DIRECTIONS = Begin at the first line of the data and copy each line through the one containing "from mathutils import Matrix, Vector", that line included, with no pictures.
____________________
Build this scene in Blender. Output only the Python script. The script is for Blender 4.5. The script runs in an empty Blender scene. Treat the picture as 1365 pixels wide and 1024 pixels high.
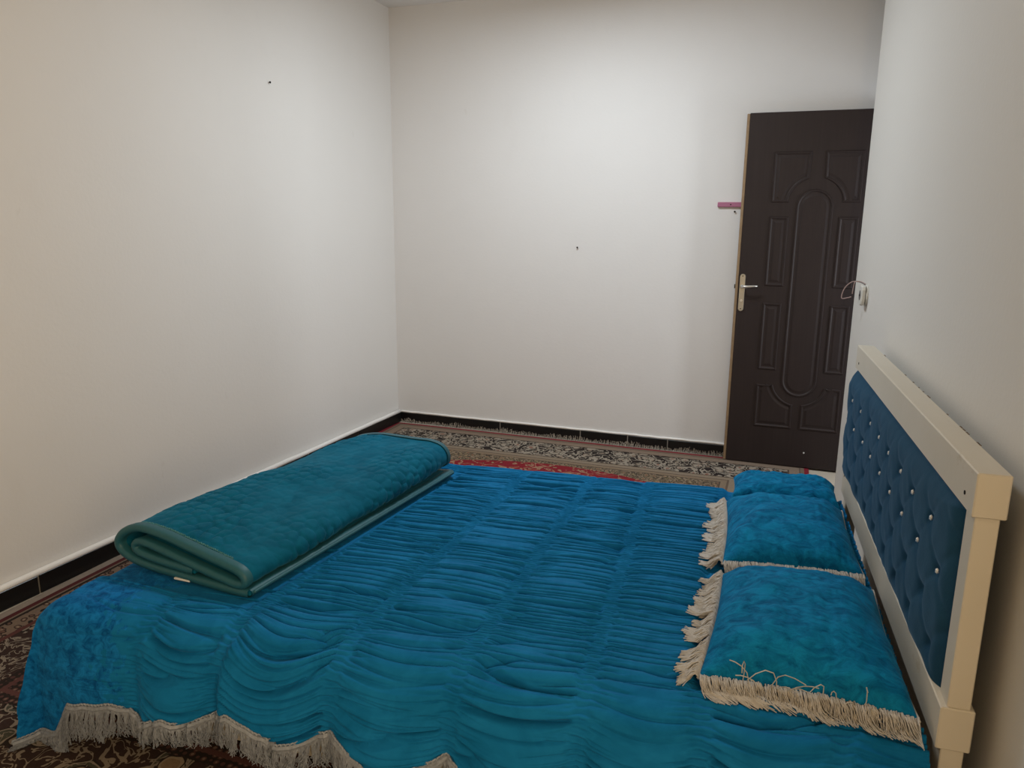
import bpy, math, random
import numpy as np
from mathutils import Matrix, Vector

# ------------------------------------------------------------------ camera, world, light, exposure
S = bpy.context.scene
COL = S.collection
S.view_settings.view_transform = 'Standard'
S.view_settings.look = 'None'
S.view_settings.exposure = 0.0
S.view_settings.gamma = 1.0
S.view_settings.use_curve_mapping = False

def camera():
    p, r, yaw = (math.radians(a) for a in (12.2965, 0.4928, 19.6598))
    F = np.array([0, math.cos(p), -math.sin(p)]); U = np.array([0, math.sin(p), math.cos(p)]); X = np.array([1., 0, 0])
    X2 = math.cos(r)*X + math.sin(r)*U; U2 = -math.sin(r)*X + math.cos(r)*U
    c, s = math.cos(yaw), math.sin(yaw); Z = np.array([[c, -s, 0], [s, c, 0], [0, 0, 1]])
    X2, U2, F = Z@X2, Z@U2, Z@F
    cd = bpy.data.cameras.new('camera'); o = bpy.data.objects.new('camera', cd); COL.objects.link(o)
    cd.sensor_fit = 'HORIZONTAL'; cd.sensor_width = 36.0; cd.lens = 36.0*1000/1365; cd.clip_start = 0.02
    m = Matrix.Identity(4)
    for i in range(3):
        m[i][0], m[i][1], m[i][2] = X2[i], U2[i], -F[i]
    m[2][3] = 1.45
    o.matrix_world = m
    S.camera = o
camera()

w = bpy.data.worlds.new('world'); S.world = w; w.use_nodes = True
w.node_tree.nodes['Background'].inputs[0].default_value = (0.80, 0.86, 1.0, 1)
w.node_tree.nodes['Background'].inputs[1].default_value = 0.5

def area(name, loc, target, sx, sy, power, color):
    l = bpy.data.lights.new(name, 'AREA'); l.shape = 'RECTANGLE'; l.size = sx; l.size_y = sy
    l.energy = power; l.color = color
    o = bpy.data.objects.new(name, l); COL.objects.link(o); o.location = loc
    o.rotation_euler = (Vector(target) - Vector(loc)).to_track_quat('-Z', 'Y').to_euler()
    return o
# ceiling lamp over the far half of the room, daylight through the doorway in the recess, daylight in the window of the right wall beside the camera
area('ceiling_lamp', (-1.10, 3.42, 2.74), (-1.10, 3.42, 0), 0.40, 0.40, 32, (0.86, 0.94, 1.0))
area('doorway_daylight', (1.30, 4.18, 1.15), (-2.6, 4.10, 1.1), 0.16, 1.3, 14, (0.90, 0.95, 1.0))
area('window_daylight', (0.50, -0.30, 1.50), (-2.7, 1.1, 1.45), 0.9, 1.2, 33, (1.0, 0.72, 0.40))

# ------------------------------------------------------------------ helpers
def mesh_obj(name, V, F, mat, parent=None, origin=None, smooth=False):
    V = np.asarray(V, dtype=np.float64).reshape(-1, 3)
    if origin is None:
        origin = parent['_o'] if parent is not None else [0, 0, 0]
    org = np.array(list(origin), dtype=np.float64)
    me = bpy.data.meshes.new(name)
    L = V - org
    if isinstance(F, np.ndarray):
        k = F.shape[1]; n = len(F)
        me.vertices.add(len(L)); me.vertices.foreach_set('co', L.astype(np.float32).ravel())
        me.loops.add(n*k); me.loops.foreach_set('vertex_index', F.astype(np.int32).ravel())
        me.polygons.add(n); me.polygons.foreach_set('loop_start', np.arange(0, n*k, k, dtype=np.int32))
        me.update(calc_edges=True)
    else:
        me.from_pydata(L.tolist(), [], [list(map(int, f)) for f in F])
        me.update()
    me.validate()
    if smooth:
        me.polygons.foreach_set('use_smooth', np.ones(len(me.polygons), dtype=bool))
    if mat is not None:
        me.materials.append(mat)
    o = bpy.data.objects.new(name, me); COL.objects.link(o)
    if parent is not None:
        o.parent = parent
        o.location = org - np.array(list(parent['_o']))
    else:
        o.location = org
    o['_o'] = [float(a) for a in org]
    return o

def empty(name, loc):
    o = bpy.data.objects.new(name, None); COL.objects.link(o); o.location = loc
    o.empty_display_size = 0.1
    o['_o'] = [float(a) for a in loc]
    return o

def tag(o, label=None, cat=None, group=None, kind=None):
    if label: o['label'] = label
    if cat: o['category'] = cat
    if group: o['group'] = group
    if kind: o['kind'] = kind
    return o

def grid_faces(m, n, close_u=False, close_v=False):
    i = np.arange(m if close_u else m-1); j = np.arange(n if close_v else n-1)
    I, J = np.meshgrid(i, j, indexing='ij')
    I2 = (I+1) % m; J2 = (J+1) % n
    return np.stack([I*n+J, I2*n+J, I2*n+J2, I*n+J2], -1).reshape(-1, 4)

class MB:
    def __init__(self): self.V = []; self.F = []
    def add(self, V, F):
        b = len(self.V); self.V += [list(map(float, v)) for v in V]; self.F += [[int(i)+b for i in f] for f in F]
    def box(self, lo, hi, bev=0.0, M=None):
        """axis box with chamfered edges; M maps local points to world"""
        lo = np.array(lo, float); hi = np.array(hi, float)
        b = min(bev, 0.49*min(hi-lo))
        P = []
        if b <= 0:
            for x in (lo[0], hi[0]):
                for y in (lo[1], hi[1]):
                    for z in (lo[2], hi[2]): P.append((x, y, z))
            F = [(0,1,3,2),(4,6,7,5),(0,4,5,1),(2,3,7,6),(0,2,6,4),(1,5,7,3)]
        else:
            idx = {}
            for sx in (0, 1):
                for sy in (0, 1):
                    for sz in (0, 1):
                        c = np.array([(lo, hi)[sx][0], (lo, hi)[sy][1], (lo, hi)[sz][2]])
                        d = np.array([(b, -b)[sx], (b, -b)[sy], (b, -b)[sz]])
                        for ax in range(3):
                            v = c + d; v[ax] = c[ax]
                            idx[(sx, sy, sz, ax)] = len(P); P.append(tuple(v))
            F = []
            def q(*ks): F.append([idx[k] for k in ks])
            for s in (0, 1):
                a = [(s,0,0,0),(s,1,0,0),(s,1,1,0),(s,0,1,0)]; q(*(a if s else a[::-1]))
                a = [(0,s,0,1),(0,s,1,1),(1,s,1,1),(1,s,0,1)]; q(*(a if s else a[::-1]))
                a = [(0,0,s,2),(1,0,s,2),(1,1,s,2),(0,1,s,2)]; q(*(a if s else a[::-1]))
            for s in (0, 1):
                for t in (0, 1):
                    q((s,t,0,0),(s,t,1,0),(s,t,1,1),(s,t,0,1))
                    q((s,0,t,0),(s,1,t,0),(s,1,t,2),(s,0,t,2))
                    q((0,s,t,1),(1,s,t,1),(1,s,t,2),(0,s,t,2))
            for sx in (0, 1):
                for sy in (0, 1):
                    for sz in (0, 1): q((sx,sy,sz,0),(sx,sy,sz,1),(sx,sy,sz,2))
        if M is not None: P = [M(p) for p in P]
        self.add(P, F)
    def tube(self, pts, r, sides=8, cap=True):
        pts = np.array(pts, float); n = len(pts)
        r = np.full(n, r) if np.isscalar(r) else np.array(r)
        T = np.gradient(pts, axis=0); T /= np.linalg.norm(T, axis=1)[:, None]
        up = np.array([0, 0, 1.]) if abs(T[0][2]) < .9 else np.array([1., 0, 0])
        V = []
        for i in range(n):
            a = np.cross(T[i], up); a /= np.linalg.norm(a)+1e-9; up = np.cross(a, T[i])
            for k in range(sides):
                th = 2*math.pi*k/sides
                V.append(pts[i] + r[i]*(math.cos(th)*a + math.sin(th)*up))
        F = [list(f) for f in grid_faces(n, sides, close_v=True)]
        if cap:
            F.append(list(range(sides))[::-1]); F.append([(n-1)*sides+k for k in range(sides)])
        self.add(V, F)
    def build(self, name, mat, parent=None, origin=None, smooth=False):
        o = mesh_obj(name, self.V, self.F, mat, parent, origin, smooth)
        import bmesh
        bm = bmesh.new(); bm.from_mesh(o.data); bmesh.ops.recalc_face_normals(bm, faces=bm.faces[:]); bm.to_mesh(o.data); bm.free()
        return o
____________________
CORRECT ANSWER =
Build this scene in Blender. Output only the Python script. The script is for Blender 4.5. The script runs in an empty Blender scene. Treat the picture as 1365 pixels wide and 1024 pixels high.
import bpy, math, random
import numpy as np
from mathutils import Matrix, Vector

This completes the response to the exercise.